John Whitehead—local attorney, author and founder of The Rutherford Institute, a nonprofit civil liberties and human rights organization whose international headquarters are located in Charlottesville–wrote “Orwell’s Nightmare: The NSA and Google—Big Brother Meets Big Business.” He said, “What Google’s vast acquisition and analysis of information indicates is that we are entering what some have called an age of infopolitics, in which the human person is broken down into data sets to be collated and analyzed, and used for a variety of purposes, including marketing, propaganda, and the squelching of dissent. As philosopher Colin Koopman notes, we may soon find ourselves in a more efficient version of the McCarthy era, in which one’s personal beliefs or associations become fodder for the rising corporate surveillance state.”
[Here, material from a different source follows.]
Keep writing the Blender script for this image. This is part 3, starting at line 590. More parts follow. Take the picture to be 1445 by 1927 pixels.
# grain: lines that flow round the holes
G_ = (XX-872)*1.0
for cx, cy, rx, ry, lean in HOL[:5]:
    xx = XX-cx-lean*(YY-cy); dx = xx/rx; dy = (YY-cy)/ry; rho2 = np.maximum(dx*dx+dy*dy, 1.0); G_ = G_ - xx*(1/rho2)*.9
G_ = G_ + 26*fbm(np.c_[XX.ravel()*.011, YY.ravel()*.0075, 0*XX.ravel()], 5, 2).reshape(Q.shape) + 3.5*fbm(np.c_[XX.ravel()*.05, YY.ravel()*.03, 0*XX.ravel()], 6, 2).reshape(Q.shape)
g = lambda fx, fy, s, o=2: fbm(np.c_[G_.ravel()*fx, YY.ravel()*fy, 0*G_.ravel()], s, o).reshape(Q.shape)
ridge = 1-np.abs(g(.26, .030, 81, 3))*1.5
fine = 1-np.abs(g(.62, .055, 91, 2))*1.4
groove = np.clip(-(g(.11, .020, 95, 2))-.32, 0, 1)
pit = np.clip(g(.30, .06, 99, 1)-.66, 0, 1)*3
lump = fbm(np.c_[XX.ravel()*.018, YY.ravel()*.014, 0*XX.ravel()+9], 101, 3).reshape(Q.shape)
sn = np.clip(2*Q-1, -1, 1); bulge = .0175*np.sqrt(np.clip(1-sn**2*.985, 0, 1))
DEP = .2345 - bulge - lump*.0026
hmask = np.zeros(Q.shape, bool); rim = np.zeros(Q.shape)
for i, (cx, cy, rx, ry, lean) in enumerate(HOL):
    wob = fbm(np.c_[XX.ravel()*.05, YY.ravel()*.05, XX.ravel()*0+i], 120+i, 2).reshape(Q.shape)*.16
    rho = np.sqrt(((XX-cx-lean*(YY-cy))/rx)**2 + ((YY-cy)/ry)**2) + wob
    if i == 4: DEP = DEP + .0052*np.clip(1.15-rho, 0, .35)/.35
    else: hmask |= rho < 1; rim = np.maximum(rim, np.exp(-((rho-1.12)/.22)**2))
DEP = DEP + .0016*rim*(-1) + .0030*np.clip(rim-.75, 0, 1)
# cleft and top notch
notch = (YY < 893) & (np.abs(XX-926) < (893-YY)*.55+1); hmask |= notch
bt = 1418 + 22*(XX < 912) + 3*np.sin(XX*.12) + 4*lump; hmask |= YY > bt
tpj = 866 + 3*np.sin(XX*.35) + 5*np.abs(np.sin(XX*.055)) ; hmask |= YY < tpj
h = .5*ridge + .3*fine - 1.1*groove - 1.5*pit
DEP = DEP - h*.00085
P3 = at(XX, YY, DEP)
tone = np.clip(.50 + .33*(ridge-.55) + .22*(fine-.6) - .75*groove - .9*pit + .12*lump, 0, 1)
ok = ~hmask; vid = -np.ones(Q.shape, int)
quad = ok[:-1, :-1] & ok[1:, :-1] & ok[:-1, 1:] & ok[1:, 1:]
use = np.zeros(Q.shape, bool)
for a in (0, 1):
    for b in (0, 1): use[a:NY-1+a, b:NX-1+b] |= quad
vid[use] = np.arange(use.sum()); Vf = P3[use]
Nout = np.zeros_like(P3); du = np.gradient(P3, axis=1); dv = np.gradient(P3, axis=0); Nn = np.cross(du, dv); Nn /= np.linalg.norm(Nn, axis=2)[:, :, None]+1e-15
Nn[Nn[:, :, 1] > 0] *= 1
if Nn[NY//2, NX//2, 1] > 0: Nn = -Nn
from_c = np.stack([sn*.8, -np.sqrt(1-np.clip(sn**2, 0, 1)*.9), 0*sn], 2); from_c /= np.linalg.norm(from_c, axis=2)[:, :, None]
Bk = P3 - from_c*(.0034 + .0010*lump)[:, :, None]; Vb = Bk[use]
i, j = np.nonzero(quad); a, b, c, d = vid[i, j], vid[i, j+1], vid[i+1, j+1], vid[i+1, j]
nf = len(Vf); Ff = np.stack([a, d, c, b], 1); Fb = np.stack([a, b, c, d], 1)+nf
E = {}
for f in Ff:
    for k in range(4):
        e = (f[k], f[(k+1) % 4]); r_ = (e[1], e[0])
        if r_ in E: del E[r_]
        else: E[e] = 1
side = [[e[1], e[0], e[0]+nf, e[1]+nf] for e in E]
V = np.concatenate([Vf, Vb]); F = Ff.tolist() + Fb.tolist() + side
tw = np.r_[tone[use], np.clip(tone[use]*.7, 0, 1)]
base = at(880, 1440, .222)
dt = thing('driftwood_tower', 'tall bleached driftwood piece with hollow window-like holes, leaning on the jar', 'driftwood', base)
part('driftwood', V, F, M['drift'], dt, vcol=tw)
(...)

Anyone who has read the Orwell novel remembers that Big Brother is terrifying because he is watching you, not because he is threatening to feed you to hungry rats, which does happens to the main character. Watching is sufficient to create tyranny.
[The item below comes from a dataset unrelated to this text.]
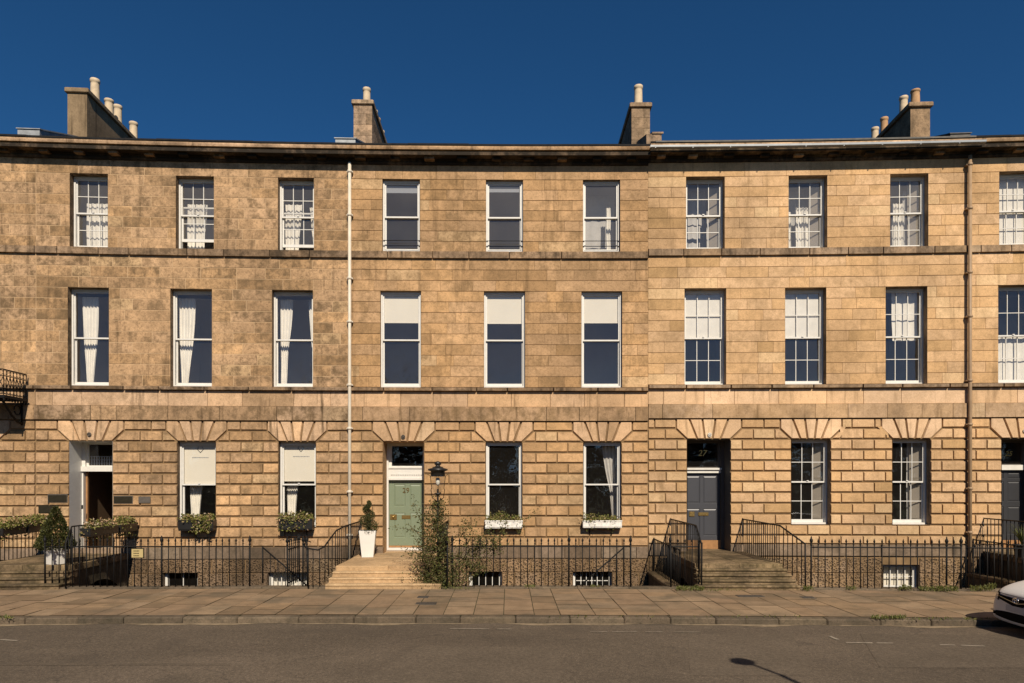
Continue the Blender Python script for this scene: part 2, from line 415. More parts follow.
# levels
ZB, ZP0, ZP1, ZG0, ZGH, ZG1, ZF0, ZS0, ZS1, ZH1, ZT0, ZT1, ZH2, ZC = -2.4, .327, .675, .95, 3.84, 4.47, 4.90, 5.357, 5.494, 8.403, 9.372, 9.60, 11.78, 12.18
ZW = ZG0 + (ZGH - ZG0) / 9                      # ground-floor window sills

def fan(mb, o, zt, zm, m, d):
    """five voussoirs over an opening: flat arch with stepped skewbacks"""
    u0, u1, zh = o[0], o[1], o[3]; w = u1 - u0; e = .34
    tu = [u0 - e + (w + 2 * e) * i / 5 for i in range(6)]
    bu = [u0, u0 + w * .235, u0 + w * .41, u0 + w * .59, u0 + w * .765, u1]
    for i in range(5):
        if i == 0: poly = [(bu[0], zh), (bu[1], zh), (tu[1], zt), (tu[0], zt), (tu[0], zm)]
        elif i == 4: poly = [(bu[4], zh), (bu[5], zh), (tu[5], zm), (tu[5], zt), (tu[4], zt)]
        else: poly = [(bu[i], zh), (bu[i + 1], zh), (tu[i + 1], zt), (tu[i], zt)]
        block(mb, poly, .034, .016, d, m)
    return tu[0], tu[5]

def curtain(u0, u1, z0, z1, n, b0=None, b1=None, w0=None, w1=None, folds=5, amp=.024):
    """hanging cloth; top edge u0..u1, waist w0..w1 (tie-back) at 40 % height, hem b0..b1"""
    mb = MB(); b0 = u0 if b0 is None else b0; b1 = u1 if b1 is None else b1
    rows = []; ph = rnd.uniform(0, 6)
    for j in range(15):
        t = j / 14; z = z1 + (z0 - z1) * t
        if w0 is not None:
            if t < .55: q = (t / .55) ** 1.5; a, b = u0 + (w0 - u0) * q, u1 + (w1 - u1) * q
            else: q = (t - .55) / .45; a, b = w0 + (b0 - w0) * q, w1 + (b1 - w1) * q
        else: a, b = u0 + (b0 - u0) * t, u1 + (b1 - u1) * t
        row = []
        for i in range(folds * 6 + 1):
            s = i / (folds * 6)
            row.append(B(a + (b - a) * s + .006 * math.sin(9 * t + i), n + amp * math.sin(ph + s * folds * 6.283 + .6 * math.sin(3 * t)) + .3 * amp * math.sin(2.3 * s * folds * 6.28), z))
        rows.append(row)
    mb.grid(rows, 0, smooth=True)
    return mb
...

We liken it to the policy of mutually ensured destruction used by countries with nuclear weapons. The threat of annihilation is sufficient to create obedience and cooperation.
In Snowden’s March 2014 appearance, he urged technological leaders as well as average citizens to take back the Internet. He saw reform occurring not in the halls of Congress but in the cubicles of computer programmers: “We need to encode our values not just in writing but in the structure of the Internet.”
He called for every Web page you visit to have encryption, arguing, “The reason this matters is today, if you go to look at a copy of ‘1984’ on Amazon.com, the NSA can see a record of that, the Russian intelligence service can see a record of that, the Chinese service can see a record of that, the French service, the German service, the services of Andorra. They can all see it because it’s unencrypted. The world’s library is Amazon.com, but they do not support encryption by default. . . . All companies need to move to an encrypted browsing habit by default for all users who haven’t taken any action or picked any special methods on their own. That’ll increase the privacy and the rights that people enjoy worldwide.”
Remember, remember the fifth of June, when Edward Snowden sacrificed his life that you might fight to regain yours before it was too late. This is one of the most critical issues of our time. Those who stand by and do nothing are complicit in aiding the loss of freedoms for others. We all must fight to protect the rights of others. Be more outraged.